» Stated problem
Write out again, unaltered, the lines from the start through the line containing "MB().prism([(a, b +".

--- start of Dataset content ---

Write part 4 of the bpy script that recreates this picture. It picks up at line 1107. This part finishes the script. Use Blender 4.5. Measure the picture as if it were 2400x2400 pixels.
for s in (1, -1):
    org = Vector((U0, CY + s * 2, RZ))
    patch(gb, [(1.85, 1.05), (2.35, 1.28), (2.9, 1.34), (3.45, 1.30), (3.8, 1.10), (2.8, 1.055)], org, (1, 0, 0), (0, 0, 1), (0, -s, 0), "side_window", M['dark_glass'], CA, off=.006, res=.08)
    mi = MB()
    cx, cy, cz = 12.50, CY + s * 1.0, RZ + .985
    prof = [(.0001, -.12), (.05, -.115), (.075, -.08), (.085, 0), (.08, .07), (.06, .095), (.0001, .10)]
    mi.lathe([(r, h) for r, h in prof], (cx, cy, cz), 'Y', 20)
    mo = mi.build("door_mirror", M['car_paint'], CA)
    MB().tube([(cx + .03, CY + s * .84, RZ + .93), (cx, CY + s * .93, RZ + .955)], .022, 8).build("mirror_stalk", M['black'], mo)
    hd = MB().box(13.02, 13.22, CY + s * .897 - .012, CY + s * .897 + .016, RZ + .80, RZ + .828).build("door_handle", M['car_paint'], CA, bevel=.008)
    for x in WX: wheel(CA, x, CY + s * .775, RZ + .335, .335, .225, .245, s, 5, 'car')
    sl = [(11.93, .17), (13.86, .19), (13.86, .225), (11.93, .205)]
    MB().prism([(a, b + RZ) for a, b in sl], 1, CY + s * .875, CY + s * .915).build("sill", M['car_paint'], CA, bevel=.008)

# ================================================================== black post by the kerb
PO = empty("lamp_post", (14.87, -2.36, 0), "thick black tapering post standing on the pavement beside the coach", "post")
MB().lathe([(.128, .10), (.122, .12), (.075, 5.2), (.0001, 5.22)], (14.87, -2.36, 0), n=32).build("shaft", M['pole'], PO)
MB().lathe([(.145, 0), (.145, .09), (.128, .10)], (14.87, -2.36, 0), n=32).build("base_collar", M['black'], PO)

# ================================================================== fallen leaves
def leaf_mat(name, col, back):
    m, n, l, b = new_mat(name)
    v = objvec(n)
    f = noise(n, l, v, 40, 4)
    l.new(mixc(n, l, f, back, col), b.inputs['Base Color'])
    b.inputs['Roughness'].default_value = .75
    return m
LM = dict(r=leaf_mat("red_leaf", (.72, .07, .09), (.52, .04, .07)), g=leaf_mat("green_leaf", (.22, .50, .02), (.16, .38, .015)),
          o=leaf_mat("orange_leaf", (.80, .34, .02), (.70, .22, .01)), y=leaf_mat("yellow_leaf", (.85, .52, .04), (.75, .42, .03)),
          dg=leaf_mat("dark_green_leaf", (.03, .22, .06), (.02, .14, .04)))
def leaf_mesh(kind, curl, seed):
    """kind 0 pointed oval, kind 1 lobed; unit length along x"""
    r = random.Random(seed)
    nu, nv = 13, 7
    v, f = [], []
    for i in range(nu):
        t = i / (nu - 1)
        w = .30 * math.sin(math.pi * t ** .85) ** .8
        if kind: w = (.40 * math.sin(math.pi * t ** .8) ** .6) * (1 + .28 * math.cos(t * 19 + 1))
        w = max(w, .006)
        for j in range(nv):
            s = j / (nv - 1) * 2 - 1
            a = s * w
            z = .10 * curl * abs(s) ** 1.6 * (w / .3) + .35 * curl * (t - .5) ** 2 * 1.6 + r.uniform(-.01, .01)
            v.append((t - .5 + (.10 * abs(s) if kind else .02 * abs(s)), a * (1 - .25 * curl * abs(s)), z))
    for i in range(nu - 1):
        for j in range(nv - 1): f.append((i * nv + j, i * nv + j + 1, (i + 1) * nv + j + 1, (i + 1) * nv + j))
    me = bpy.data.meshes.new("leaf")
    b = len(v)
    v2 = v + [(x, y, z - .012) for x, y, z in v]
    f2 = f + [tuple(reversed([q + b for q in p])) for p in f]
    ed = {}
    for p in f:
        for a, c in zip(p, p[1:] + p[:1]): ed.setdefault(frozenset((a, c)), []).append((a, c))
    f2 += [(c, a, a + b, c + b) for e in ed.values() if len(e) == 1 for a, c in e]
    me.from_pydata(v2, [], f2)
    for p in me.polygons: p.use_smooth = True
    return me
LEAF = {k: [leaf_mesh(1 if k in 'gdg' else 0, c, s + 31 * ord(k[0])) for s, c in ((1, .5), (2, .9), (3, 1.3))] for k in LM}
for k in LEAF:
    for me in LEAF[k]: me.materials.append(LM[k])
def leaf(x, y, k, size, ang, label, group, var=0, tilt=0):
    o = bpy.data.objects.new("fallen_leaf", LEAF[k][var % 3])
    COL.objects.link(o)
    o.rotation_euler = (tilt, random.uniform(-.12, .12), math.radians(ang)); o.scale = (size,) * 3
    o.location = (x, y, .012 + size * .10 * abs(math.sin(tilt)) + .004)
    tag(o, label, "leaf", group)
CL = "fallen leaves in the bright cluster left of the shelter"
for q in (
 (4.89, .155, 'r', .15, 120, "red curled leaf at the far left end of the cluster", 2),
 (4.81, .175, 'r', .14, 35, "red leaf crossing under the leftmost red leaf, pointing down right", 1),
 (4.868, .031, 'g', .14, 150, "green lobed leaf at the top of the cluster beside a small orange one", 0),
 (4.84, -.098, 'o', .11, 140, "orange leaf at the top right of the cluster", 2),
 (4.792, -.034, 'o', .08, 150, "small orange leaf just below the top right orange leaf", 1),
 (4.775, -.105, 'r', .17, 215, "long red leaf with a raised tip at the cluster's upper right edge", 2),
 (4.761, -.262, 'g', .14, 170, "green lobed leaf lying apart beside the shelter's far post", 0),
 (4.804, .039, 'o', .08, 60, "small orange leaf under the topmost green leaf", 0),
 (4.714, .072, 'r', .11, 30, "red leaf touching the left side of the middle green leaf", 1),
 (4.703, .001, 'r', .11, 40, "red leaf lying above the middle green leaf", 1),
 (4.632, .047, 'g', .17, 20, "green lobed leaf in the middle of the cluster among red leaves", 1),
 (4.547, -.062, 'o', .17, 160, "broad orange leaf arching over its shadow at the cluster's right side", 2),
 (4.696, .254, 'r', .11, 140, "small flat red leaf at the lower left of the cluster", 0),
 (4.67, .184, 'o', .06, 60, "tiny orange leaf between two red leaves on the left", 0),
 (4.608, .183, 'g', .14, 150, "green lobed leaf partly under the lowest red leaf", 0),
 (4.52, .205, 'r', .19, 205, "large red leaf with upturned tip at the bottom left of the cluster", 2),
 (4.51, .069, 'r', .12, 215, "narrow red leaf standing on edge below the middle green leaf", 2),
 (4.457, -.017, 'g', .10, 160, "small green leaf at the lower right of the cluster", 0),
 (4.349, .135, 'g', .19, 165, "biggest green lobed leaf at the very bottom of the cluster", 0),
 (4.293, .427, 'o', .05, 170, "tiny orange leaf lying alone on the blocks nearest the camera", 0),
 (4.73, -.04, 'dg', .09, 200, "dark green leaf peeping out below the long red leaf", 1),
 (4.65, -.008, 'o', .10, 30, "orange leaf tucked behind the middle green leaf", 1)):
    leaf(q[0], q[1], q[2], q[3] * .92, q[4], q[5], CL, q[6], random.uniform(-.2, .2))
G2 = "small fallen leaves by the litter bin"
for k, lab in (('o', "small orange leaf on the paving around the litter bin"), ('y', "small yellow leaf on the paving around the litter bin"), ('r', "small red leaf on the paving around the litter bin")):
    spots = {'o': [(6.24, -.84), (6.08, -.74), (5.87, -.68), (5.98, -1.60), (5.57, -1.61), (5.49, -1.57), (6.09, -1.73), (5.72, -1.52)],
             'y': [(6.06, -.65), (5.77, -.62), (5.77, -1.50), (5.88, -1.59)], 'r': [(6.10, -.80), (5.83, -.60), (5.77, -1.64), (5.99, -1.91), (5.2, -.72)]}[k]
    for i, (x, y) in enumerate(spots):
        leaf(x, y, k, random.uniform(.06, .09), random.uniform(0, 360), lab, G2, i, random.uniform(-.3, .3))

--- end of Dataset content ---

» Response below
Write part 4 of the bpy script that recreates this picture. It picks up at line 1107. This part finishes the script. Use Blender 4.5. Measure the picture as if it were 2400x2400 pixels.
for s in (1, -1):
    org = Vector((U0, CY + s * 2, RZ))
    patch(gb, [(1.85, 1.05), (2.35, 1.28), (2.9, 1.34), (3.45, 1.30), (3.8, 1.10), (2.8, 1.055)], org, (1, 0, 0), (0, 0, 1), (0, -s, 0), "side_window", M['dark_glass'], CA, off=.006, res=.08)
    mi = MB()
    cx, cy, cz = 12.50, CY + s * 1.0, RZ + .985
    prof = [(.0001, -.12), (.05, -.115), (.075, -.08), (.085, 0), (.08, .07), (.06, .095), (.0001, .10)]
    mi.lathe([(r, h) for r, h in prof], (cx, cy, cz), 'Y', 20)
    mo = mi.build("door_mirror", M['car_paint'], CA)
    MB().tube([(cx + .03, CY + s * .84, RZ + .93), (cx, CY + s * .93, RZ + .955)], .022, 8).build("mirror_stalk", M['black'], mo)
    hd = MB().box(13.02, 13.22, CY + s * .897 - .012, CY + s * .897 + .016, RZ + .80, RZ + .828).build("door_handle", M['car_paint'], CA, bevel=.008)
    for x in WX: wheel(CA, x, CY + s * .775, RZ + .335, .335, .225, .245, s, 5, 'car')
    sl = [(11.93, .17), (13.86, .19), (13.86, .225), (11.93, .205)]
    MB().prism([(a, b + RZ) for a, b in sl], 1, CY + s * .875, CY + s * .915).build("sill", M['car_paint'], CA, bevel=.008)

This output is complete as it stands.